## Recorded information

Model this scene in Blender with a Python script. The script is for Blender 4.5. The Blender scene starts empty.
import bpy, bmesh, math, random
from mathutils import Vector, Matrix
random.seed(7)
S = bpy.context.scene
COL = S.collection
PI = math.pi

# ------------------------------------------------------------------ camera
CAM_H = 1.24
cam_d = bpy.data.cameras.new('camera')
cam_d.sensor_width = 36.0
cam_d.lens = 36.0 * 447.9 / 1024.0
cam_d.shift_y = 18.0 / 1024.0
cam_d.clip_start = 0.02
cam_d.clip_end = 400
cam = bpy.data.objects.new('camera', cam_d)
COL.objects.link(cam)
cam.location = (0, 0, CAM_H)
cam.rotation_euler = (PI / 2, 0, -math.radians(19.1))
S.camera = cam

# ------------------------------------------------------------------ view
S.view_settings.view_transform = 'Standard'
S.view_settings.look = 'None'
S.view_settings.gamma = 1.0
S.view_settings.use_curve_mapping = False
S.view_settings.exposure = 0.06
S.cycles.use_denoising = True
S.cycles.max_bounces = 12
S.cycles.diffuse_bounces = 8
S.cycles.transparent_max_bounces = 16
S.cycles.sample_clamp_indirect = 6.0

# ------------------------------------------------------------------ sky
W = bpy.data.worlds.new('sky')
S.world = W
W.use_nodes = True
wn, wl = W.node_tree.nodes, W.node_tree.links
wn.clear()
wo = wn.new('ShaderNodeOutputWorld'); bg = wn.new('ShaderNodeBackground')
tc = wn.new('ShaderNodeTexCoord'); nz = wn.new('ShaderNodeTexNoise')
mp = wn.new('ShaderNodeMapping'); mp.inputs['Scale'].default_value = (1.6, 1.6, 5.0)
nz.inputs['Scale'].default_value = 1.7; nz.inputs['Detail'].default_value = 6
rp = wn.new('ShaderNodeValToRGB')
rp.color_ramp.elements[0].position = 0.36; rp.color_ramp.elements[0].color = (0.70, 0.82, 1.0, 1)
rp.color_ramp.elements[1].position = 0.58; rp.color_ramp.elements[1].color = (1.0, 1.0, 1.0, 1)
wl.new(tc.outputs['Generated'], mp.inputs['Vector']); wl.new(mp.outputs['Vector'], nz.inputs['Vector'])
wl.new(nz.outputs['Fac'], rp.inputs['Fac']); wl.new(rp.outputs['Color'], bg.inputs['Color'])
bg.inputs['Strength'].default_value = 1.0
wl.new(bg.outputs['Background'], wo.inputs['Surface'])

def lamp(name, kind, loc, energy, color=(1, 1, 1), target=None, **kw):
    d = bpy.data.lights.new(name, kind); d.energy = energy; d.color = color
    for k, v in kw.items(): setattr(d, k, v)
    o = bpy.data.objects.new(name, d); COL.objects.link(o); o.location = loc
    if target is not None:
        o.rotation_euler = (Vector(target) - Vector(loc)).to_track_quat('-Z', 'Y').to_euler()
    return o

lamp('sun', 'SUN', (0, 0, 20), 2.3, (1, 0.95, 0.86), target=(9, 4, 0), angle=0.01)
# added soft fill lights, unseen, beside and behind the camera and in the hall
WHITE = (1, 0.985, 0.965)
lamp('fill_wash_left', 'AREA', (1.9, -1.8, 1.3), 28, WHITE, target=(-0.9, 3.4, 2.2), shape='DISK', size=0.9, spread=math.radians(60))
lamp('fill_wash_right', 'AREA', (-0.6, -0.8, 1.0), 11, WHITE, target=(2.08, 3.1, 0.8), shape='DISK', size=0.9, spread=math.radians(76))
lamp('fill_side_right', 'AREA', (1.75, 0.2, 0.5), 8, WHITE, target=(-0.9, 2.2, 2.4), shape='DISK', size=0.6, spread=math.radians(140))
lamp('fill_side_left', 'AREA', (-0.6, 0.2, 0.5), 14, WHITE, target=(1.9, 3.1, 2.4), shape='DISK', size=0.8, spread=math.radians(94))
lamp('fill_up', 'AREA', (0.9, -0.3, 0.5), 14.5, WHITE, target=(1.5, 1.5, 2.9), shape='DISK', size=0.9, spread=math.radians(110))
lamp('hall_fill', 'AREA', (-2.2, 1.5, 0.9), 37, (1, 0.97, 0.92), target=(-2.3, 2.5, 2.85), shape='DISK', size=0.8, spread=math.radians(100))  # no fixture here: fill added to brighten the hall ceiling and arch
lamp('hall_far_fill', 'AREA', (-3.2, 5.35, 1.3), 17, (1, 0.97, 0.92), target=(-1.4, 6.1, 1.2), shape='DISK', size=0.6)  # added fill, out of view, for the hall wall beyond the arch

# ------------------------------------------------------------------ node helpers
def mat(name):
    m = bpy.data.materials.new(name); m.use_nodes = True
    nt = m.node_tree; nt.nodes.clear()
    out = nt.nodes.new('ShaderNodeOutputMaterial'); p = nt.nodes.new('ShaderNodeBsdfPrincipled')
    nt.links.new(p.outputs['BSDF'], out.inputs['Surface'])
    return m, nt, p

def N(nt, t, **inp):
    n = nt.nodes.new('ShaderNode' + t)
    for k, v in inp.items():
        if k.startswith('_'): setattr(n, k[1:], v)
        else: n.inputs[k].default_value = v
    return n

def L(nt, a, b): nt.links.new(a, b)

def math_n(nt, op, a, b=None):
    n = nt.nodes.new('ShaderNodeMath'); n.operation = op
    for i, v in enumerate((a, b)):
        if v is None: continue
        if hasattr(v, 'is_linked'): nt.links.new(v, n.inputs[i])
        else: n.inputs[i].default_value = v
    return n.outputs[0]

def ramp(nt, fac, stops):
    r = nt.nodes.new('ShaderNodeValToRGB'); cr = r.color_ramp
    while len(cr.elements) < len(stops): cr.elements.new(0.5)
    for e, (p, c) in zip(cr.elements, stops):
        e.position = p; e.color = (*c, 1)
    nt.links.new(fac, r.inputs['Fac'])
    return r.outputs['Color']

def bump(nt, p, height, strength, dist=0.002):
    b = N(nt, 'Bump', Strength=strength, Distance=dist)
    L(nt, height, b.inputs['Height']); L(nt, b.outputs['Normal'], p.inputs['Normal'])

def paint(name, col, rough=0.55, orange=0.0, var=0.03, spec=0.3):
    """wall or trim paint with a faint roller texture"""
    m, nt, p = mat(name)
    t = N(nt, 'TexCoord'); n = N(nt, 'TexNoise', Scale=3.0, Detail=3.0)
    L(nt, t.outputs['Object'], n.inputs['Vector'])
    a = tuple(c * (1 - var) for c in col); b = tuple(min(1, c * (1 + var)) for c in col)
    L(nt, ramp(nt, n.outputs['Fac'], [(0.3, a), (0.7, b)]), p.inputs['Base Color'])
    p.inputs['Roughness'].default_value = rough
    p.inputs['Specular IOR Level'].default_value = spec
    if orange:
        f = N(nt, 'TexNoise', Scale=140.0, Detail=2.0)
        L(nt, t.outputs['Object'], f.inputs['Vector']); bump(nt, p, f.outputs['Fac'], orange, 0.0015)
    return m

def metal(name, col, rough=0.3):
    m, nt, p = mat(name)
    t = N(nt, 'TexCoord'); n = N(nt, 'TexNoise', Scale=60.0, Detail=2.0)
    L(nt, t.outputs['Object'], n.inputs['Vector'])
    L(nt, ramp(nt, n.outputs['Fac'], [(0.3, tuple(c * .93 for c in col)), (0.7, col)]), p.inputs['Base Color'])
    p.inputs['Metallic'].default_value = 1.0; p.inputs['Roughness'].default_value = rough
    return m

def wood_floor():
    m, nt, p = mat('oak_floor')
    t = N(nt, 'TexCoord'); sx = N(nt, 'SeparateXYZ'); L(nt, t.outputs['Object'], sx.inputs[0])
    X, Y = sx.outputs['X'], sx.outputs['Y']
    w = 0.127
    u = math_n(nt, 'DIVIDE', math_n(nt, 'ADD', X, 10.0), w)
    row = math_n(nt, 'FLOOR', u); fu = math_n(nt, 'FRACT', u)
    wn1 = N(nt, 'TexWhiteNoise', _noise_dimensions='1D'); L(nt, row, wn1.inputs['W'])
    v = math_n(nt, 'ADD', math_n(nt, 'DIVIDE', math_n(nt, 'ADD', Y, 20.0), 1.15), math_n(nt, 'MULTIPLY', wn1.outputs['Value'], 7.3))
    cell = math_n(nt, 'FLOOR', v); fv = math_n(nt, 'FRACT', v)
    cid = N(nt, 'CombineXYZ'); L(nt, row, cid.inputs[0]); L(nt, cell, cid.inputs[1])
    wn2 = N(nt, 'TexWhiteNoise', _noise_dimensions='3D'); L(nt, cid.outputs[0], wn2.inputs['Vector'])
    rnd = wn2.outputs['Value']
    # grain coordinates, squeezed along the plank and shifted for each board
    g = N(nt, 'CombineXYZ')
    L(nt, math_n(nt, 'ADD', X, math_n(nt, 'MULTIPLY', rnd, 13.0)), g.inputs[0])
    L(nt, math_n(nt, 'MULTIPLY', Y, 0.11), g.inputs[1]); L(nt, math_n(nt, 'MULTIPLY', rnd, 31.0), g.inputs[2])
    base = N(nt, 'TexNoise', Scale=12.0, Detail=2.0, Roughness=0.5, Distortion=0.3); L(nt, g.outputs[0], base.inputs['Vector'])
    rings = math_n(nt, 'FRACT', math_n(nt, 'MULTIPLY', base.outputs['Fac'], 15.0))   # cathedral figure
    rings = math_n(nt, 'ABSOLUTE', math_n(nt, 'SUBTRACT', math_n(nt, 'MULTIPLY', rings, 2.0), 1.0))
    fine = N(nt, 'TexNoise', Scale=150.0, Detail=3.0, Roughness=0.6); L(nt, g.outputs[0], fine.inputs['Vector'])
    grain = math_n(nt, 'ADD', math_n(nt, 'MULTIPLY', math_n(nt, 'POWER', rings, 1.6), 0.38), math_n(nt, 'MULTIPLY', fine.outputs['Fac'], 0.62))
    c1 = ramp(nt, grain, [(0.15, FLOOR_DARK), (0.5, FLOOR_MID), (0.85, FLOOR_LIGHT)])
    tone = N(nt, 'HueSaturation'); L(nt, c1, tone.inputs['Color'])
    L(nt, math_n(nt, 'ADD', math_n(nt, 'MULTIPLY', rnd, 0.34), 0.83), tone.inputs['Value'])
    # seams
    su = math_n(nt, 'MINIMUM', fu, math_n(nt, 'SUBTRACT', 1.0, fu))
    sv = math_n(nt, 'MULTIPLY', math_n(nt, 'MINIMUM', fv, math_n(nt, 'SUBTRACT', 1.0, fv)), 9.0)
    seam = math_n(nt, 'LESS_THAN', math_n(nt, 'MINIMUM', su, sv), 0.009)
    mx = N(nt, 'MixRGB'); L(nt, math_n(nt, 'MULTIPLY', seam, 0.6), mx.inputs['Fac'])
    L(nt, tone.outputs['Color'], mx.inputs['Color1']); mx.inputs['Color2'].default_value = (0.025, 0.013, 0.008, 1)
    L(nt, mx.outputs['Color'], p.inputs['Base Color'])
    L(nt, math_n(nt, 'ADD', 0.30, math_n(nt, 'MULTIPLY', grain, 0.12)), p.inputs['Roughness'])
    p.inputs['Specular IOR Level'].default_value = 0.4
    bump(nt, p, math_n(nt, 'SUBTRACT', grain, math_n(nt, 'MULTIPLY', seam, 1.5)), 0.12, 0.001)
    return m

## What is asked
Emit, unaltered, the lines from the top of the listing down through the line that holds "PI = math.pi"; emit nothing else.

## Result of this exercise
Model this scene in Blender with a Python script. The script is for Blender 4.5. The Blender scene starts empty.
import bpy, bmesh, math, random
from mathutils import Vector, Matrix
random.seed(7)
S = bpy.context.scene
COL = S.collection
PI = math.pi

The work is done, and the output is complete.